Friday 6 February 2015

Democracy Rocks!




I've been mulling over and working on ideas for the Democracy Rocks project since last year.  Most of the mulling began early last year, some sketches and notes added to this during December and in January I finally began work.

Background:
Our Creative Economies Officer Yvette Turnbull at Ryedale District council was quick to commandeer all the decommissioned ballot boxes, seeing the potential for an exhibition to promote the importance of voting and democracy.  The project involves individual artists of which I am one, as well as groups of young people working with artists.

My concept for the piece was always a very long piece of work emerging from the posting slot of the ballot box.  I initially thought the slit would be much wider than it actually is.  This meant that I had to have a very narrow strip of paper emerging from the box.  Not much wider than a standard loo roll in fact. . . . 

Rather than find this a disappointment, I began to enjoy the analogy of politics and shit!  The old dualist ideas that have gripped me in one way or another since college days began to resurface once again; we have our feet on the ground, in the mud and shit, but we aspire to the stars, to something better and more wondrous.  I think this applies to politicians; I am sure they start out with genuine plans to make things better from their starting point in the mud, aspiring to make things infinitely better but they all seem to flounder at one stage or another.  I don't think it is always their fault; there are bigger, more powerful and greedy forces at work to thwart their good intentions.

I believe in voting; women died and suffered extreme pain in prisons, emotional stress and personal hardship during and after their fight to secure me the right to vote.  There is still a long way to go; I find lots of men still find it difficult to accept that I have a brain and opinions, they accuse me of being aggressive, when all I am actually being is articulate and passionate.  I once challenged a man who told me not to be so aggressive, asking him if he would have said it to a man who voiced the exact same opinion as I had just done.  After a few seconds, to give him his due, he admitted that he probably would not!  HAH!

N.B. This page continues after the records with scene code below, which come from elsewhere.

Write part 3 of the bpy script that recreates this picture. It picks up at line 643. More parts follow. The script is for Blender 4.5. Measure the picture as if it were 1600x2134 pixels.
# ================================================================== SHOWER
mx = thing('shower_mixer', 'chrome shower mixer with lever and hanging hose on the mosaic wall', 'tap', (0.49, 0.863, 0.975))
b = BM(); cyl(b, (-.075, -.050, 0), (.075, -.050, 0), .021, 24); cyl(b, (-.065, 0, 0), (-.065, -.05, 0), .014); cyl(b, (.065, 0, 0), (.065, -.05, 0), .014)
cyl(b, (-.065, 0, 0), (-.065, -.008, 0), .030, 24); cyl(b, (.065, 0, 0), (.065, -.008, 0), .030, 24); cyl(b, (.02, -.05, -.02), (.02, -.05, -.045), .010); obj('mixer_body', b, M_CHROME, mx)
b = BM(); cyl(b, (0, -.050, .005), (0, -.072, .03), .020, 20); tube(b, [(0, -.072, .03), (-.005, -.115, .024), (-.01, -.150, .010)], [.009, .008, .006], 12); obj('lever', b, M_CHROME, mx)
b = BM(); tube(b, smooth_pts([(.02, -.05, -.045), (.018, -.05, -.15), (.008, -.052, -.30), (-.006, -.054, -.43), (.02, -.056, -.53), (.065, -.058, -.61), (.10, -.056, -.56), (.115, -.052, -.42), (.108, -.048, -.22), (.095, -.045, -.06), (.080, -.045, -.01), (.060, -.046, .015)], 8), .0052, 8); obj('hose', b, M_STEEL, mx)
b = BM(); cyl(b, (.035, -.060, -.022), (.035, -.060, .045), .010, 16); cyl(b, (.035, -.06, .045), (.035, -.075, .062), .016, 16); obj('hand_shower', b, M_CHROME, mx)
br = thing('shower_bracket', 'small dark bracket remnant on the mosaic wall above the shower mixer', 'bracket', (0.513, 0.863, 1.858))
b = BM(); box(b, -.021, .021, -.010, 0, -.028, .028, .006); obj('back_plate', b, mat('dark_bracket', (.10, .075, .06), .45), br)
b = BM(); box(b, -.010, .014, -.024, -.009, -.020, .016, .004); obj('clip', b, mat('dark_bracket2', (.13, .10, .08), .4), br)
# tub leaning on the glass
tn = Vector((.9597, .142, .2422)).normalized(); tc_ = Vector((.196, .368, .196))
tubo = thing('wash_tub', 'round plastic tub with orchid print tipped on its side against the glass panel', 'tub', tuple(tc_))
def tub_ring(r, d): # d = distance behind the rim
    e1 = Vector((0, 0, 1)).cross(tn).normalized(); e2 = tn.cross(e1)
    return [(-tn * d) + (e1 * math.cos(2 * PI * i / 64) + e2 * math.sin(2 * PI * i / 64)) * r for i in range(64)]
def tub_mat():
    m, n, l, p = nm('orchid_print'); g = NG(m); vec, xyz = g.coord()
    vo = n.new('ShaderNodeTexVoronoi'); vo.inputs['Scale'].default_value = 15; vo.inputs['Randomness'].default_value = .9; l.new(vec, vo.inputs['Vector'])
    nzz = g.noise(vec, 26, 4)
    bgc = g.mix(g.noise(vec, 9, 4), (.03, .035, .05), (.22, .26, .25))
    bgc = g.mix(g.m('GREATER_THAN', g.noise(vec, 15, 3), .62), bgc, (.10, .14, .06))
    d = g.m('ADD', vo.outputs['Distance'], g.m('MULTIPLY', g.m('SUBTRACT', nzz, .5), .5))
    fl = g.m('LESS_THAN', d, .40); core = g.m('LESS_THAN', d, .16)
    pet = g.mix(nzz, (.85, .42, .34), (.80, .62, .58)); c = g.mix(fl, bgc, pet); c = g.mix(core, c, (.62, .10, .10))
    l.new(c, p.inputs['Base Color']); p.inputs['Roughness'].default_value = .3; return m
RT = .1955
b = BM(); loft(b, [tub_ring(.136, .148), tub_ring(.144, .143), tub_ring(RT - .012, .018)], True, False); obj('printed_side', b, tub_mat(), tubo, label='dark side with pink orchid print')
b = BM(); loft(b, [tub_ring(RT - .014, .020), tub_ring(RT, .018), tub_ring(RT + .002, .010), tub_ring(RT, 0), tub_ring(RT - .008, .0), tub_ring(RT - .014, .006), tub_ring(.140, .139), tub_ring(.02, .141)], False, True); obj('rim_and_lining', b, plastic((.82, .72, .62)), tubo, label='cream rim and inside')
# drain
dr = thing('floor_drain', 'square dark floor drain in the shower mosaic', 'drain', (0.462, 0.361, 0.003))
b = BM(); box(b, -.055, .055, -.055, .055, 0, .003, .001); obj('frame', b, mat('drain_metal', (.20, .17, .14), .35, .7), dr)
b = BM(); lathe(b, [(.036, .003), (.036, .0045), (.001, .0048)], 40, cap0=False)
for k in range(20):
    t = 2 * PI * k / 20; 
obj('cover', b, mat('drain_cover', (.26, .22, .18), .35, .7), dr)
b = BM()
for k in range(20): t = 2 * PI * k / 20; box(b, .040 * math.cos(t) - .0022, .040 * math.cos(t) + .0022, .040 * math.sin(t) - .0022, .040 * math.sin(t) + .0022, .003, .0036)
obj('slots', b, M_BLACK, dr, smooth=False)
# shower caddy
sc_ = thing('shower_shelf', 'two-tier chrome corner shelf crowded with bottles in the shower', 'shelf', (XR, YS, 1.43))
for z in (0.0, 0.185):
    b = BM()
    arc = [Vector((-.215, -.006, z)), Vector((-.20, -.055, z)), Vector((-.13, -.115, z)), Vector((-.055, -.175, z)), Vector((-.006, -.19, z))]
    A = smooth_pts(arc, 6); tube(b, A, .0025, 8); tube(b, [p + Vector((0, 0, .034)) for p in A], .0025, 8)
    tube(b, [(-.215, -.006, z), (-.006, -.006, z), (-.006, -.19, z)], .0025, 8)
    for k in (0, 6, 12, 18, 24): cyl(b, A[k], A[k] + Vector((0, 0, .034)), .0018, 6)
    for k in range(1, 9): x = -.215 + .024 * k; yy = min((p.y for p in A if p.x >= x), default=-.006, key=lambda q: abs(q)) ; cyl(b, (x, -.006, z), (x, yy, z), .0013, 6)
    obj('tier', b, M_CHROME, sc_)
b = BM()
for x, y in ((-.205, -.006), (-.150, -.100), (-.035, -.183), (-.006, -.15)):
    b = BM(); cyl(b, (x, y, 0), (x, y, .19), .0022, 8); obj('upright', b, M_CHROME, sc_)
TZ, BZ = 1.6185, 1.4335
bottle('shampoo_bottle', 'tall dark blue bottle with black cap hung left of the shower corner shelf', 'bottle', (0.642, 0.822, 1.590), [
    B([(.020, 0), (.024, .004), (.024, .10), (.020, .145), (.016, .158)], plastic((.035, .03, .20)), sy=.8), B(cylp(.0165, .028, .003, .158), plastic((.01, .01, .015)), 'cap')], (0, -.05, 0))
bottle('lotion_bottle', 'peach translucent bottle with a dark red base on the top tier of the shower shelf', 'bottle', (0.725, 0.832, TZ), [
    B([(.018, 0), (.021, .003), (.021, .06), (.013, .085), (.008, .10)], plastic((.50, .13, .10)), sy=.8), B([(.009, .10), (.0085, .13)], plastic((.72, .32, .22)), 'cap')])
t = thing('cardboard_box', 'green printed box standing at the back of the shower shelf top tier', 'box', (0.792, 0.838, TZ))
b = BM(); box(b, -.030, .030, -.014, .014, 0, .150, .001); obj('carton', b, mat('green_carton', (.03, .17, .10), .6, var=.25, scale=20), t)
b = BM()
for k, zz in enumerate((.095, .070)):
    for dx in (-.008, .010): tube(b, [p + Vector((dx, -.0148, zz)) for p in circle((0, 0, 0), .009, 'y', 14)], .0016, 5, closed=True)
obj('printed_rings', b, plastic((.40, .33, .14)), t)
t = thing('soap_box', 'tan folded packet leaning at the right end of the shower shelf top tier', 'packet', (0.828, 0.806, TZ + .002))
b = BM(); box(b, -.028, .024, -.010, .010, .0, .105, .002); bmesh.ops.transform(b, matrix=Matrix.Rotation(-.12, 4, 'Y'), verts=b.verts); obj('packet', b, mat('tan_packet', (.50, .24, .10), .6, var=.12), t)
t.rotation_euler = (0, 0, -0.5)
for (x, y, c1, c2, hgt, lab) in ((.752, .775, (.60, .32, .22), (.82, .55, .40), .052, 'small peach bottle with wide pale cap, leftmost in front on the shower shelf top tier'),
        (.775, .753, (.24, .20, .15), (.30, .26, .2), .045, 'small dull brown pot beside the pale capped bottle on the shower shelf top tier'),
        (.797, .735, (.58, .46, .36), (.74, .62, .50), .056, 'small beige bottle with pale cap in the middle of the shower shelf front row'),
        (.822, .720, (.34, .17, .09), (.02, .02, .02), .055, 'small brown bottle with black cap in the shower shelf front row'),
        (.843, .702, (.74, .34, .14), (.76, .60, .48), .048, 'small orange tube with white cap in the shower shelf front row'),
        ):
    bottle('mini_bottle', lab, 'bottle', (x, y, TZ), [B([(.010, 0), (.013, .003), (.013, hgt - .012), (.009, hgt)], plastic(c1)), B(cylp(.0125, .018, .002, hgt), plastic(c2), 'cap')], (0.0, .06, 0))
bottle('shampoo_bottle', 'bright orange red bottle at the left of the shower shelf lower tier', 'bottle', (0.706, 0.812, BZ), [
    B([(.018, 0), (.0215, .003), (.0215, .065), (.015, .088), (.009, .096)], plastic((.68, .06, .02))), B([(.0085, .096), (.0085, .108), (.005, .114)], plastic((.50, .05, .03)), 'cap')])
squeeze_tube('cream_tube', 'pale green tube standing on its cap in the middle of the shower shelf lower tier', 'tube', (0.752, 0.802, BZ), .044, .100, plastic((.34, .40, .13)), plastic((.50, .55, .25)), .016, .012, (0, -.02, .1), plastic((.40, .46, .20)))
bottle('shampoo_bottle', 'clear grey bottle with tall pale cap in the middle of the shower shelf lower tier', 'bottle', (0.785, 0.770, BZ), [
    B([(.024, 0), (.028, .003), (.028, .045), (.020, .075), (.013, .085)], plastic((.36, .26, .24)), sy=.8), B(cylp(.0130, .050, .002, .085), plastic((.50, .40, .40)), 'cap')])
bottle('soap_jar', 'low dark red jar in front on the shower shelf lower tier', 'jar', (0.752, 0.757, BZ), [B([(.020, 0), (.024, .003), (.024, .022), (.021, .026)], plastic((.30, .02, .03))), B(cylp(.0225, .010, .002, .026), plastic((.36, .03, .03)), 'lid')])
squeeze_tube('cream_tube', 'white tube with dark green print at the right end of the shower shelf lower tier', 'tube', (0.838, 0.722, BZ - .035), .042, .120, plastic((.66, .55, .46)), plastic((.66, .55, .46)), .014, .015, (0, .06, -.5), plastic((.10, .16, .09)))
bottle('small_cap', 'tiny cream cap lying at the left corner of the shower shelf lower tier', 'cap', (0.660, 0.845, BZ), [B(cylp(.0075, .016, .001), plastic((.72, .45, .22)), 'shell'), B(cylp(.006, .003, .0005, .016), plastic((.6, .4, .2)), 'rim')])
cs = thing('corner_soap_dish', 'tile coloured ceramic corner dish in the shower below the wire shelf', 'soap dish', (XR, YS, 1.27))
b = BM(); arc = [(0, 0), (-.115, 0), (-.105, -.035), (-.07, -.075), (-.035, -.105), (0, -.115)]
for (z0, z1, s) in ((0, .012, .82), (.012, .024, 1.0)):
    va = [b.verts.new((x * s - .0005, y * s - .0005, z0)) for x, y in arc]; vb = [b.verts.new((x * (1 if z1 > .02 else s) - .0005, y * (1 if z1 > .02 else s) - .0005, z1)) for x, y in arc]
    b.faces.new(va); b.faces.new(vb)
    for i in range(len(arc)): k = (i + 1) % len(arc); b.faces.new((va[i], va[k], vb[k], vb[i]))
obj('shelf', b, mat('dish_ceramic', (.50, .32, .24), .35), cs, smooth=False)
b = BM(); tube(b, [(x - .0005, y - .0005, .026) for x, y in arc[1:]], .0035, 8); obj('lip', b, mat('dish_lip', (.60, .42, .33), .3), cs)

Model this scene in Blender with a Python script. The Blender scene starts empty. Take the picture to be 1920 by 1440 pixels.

My piece is called The Mud and the Sheen; reference to a quote from a TJ Clark essay I studied years ago; I'll find the exact reference and post it when I do.  The title reflects all of what I have just said, it is about our human condition, about striving for better, failing and trying again.  Repetition, counting, lists, words, joy, engaging with life. . . . . and the importance of voting!

The piece incorporates, collagraph, lino and mono printing so far and I'll be adding silk screened quotes and definitions relating to democracy and tally marks soon.  Plus anything else I feel like!